--- start of RECORDED INFORMATION ---
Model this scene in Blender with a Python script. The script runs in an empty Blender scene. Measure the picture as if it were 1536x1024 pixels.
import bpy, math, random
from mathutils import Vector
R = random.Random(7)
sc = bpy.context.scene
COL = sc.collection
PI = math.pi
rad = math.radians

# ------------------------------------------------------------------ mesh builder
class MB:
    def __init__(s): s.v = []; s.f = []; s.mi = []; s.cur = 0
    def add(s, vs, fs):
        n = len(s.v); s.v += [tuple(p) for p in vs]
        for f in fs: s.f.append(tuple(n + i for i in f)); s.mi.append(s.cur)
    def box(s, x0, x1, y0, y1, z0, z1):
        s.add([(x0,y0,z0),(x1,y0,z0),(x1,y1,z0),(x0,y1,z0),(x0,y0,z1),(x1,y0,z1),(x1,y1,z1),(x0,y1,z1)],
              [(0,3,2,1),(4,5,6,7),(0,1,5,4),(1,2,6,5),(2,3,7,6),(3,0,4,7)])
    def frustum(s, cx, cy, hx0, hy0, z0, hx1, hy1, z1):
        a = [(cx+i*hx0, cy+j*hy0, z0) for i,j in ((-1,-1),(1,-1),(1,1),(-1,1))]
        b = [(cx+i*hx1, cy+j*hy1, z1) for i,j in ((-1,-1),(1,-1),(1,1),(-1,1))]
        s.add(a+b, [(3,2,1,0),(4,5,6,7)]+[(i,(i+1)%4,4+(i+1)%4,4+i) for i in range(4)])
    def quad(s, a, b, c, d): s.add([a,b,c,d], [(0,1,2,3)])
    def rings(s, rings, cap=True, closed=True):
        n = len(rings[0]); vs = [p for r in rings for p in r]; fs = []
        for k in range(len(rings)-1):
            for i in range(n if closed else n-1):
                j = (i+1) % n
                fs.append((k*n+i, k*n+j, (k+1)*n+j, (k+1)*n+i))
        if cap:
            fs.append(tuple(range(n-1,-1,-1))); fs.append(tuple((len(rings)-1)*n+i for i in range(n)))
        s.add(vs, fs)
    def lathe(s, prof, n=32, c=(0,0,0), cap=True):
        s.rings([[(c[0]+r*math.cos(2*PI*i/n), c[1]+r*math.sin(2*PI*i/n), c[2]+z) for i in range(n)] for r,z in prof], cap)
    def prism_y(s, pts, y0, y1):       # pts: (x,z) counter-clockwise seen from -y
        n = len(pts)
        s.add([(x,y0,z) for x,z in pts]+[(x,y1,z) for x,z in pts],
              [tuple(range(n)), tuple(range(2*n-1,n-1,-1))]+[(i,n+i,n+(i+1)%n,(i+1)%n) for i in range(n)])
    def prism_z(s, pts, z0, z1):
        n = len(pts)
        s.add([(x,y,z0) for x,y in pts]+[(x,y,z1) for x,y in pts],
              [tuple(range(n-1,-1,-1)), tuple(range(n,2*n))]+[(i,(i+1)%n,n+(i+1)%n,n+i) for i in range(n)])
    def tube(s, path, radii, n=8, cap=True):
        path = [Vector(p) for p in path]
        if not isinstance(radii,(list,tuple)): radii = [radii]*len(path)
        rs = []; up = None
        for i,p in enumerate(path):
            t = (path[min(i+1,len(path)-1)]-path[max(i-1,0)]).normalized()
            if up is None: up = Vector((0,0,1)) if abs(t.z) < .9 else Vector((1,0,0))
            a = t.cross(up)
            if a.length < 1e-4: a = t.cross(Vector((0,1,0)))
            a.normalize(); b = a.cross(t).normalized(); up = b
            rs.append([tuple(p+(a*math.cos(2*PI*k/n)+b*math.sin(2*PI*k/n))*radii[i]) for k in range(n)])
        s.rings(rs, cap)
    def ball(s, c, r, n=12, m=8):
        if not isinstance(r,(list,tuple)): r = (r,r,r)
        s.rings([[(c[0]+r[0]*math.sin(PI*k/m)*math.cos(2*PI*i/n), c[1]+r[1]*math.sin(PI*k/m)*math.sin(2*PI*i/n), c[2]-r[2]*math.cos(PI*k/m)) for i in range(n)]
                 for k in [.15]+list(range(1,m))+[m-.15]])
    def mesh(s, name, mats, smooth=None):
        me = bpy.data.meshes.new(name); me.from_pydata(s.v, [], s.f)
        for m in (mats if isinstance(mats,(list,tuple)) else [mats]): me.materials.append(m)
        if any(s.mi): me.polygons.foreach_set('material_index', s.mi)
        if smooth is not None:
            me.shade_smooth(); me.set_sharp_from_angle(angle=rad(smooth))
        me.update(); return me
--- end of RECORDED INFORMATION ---
GOAL
Copy out each line above, character for character.

REPLY TO THE TASK
Model this scene in Blender with a Python script. The script runs in an empty Blender scene. Measure the picture as if it were 1536x1024 pixels.
import bpy, math, random
from mathutils import Vector
R = random.Random(7)
sc = bpy.context.scene
COL = sc.collection
PI = math.pi
rad = math.radians

# ------------------------------------------------------------------ mesh builder
class MB:
    def __init__(s): s.v = []; s.f = []; s.mi = []; s.cur = 0
    def add(s, vs, fs):
        n = len(s.v); s.v += [tuple(p) for p in vs]
        for f in fs: s.f.append(tuple(n + i for i in f)); s.mi.append(s.cur)
    def box(s, x0, x1, y0, y1, z0, z1):
        s.add([(x0,y0,z0),(x1,y0,z0),(x1,y1,z0),(x0,y1,z0),(x0,y0,z1),(x1,y0,z1),(x1,y1,z1),(x0,y1,z1)],
              [(0,3,2,1),(4,5,6,7),(0,1,5,4),(1,2,6,5),(2,3,7,6),(3,0,4,7)])
    def frustum(s, cx, cy, hx0, hy0, z0, hx1, hy1, z1):
        a = [(cx+i*hx0, cy+j*hy0, z0) for i,j in ((-1,-1),(1,-1),(1,1),(-1,1))]
        b = [(cx+i*hx1, cy+j*hy1, z1) for i,j in ((-1,-1),(1,-1),(1,1),(-1,1))]
        s.add(a+b, [(3,2,1,0),(4,5,6,7)]+[(i,(i+1)%4,4+(i+1)%4,4+i) for i in range(4)])
    def quad(s, a, b, c, d): s.add([a,b,c,d], [(0,1,2,3)])
    def rings(s, rings, cap=True, closed=True):
        n = len(rings[0]); vs = [p for r in rings for p in r]; fs = []
        for k in range(len(rings)-1):
            for i in range(n if closed else n-1):
                j = (i+1) % n
                fs.append((k*n+i, k*n+j, (k+1)*n+j, (k+1)*n+i))
        if cap:
            fs.append(tuple(range(n-1,-1,-1))); fs.append(tuple((len(rings)-1)*n+i for i in range(n)))
        s.add(vs, fs)
    def lathe(s, prof, n=32, c=(0,0,0), cap=True):
        s.rings([[(c[0]+r*math.cos(2*PI*i/n), c[1]+r*math.sin(2*PI*i/n), c[2]+z) for i in range(n)] for r,z in prof], cap)
    def prism_y(s, pts, y0, y1):       # pts: (x,z) counter-clockwise seen from -y
        n = len(pts)
        s.add([(x,y0,z) for x,z in pts]+[(x,y1,z) for x,z in pts],
              [tuple(range(n)), tuple(range(2*n-1,n-1,-1))]+[(i,n+i,n+(i+1)%n,(i+1)%n) for i in range(n)])
    def prism_z(s, pts, z0, z1):
        n = len(pts)
        s.add([(x,y,z0) for x,y in pts]+[(x,y,z1) for x,y in pts],
              [tuple(range(n-1,-1,-1)), tuple(range(n,2*n))]+[(i,(i+1)%n,n+(i+1)%n,n+i) for i in range(n)])
    def tube(s, path, radii, n=8, cap=True):
        path = [Vector(p) for p in path]
        if not isinstance(radii,(list,tuple)): radii = [radii]*len(path)
        rs = []; up = None
        for i,p in enumerate(path):
            t = (path[min(i+1,len(path)-1)]-path[max(i-1,0)]).normalized()
            if up is None: up = Vector((0,0,1)) if abs(t.z) < .9 else Vector((1,0,0))
            a = t.cross(up)
            if a.length < 1e-4: a = t.cross(Vector((0,1,0)))
            a.normalize(); b = a.cross(t).normalized(); up = b
            rs.append([tuple(p+(a*math.cos(2*PI*k/n)+b*math.sin(2*PI*k/n))*radii[i]) for k in range(n)])
        s.rings(rs, cap)
    def ball(s, c, r, n=12, m=8):
        if not isinstance(r,(list,tuple)): r = (r,r,r)
        s.rings([[(c[0]+r[0]*math.sin(PI*k/m)*math.cos(2*PI*i/n), c[1]+r[1]*math.sin(PI*k/m)*math.sin(2*PI*i/n), c[2]-r[2]*math.cos(PI*k/m)) for i in range(n)]
                 for k in [.15]+list(range(1,m))+[m-.15]])
    def mesh(s, name, mats, smooth=None):
        me = bpy.data.meshes.new(name); me.from_pydata(s.v, [], s.f)
        for m in (mats if isinstance(mats,(list,tuple)) else [mats]): me.materials.append(m)
        if any(s.mi): me.polygons.foreach_set('material_index', s.mi)
        if smooth is not None:
            me.shade_smooth(); me.set_sharp_from_angle(angle=rad(smooth))
        me.update(); return me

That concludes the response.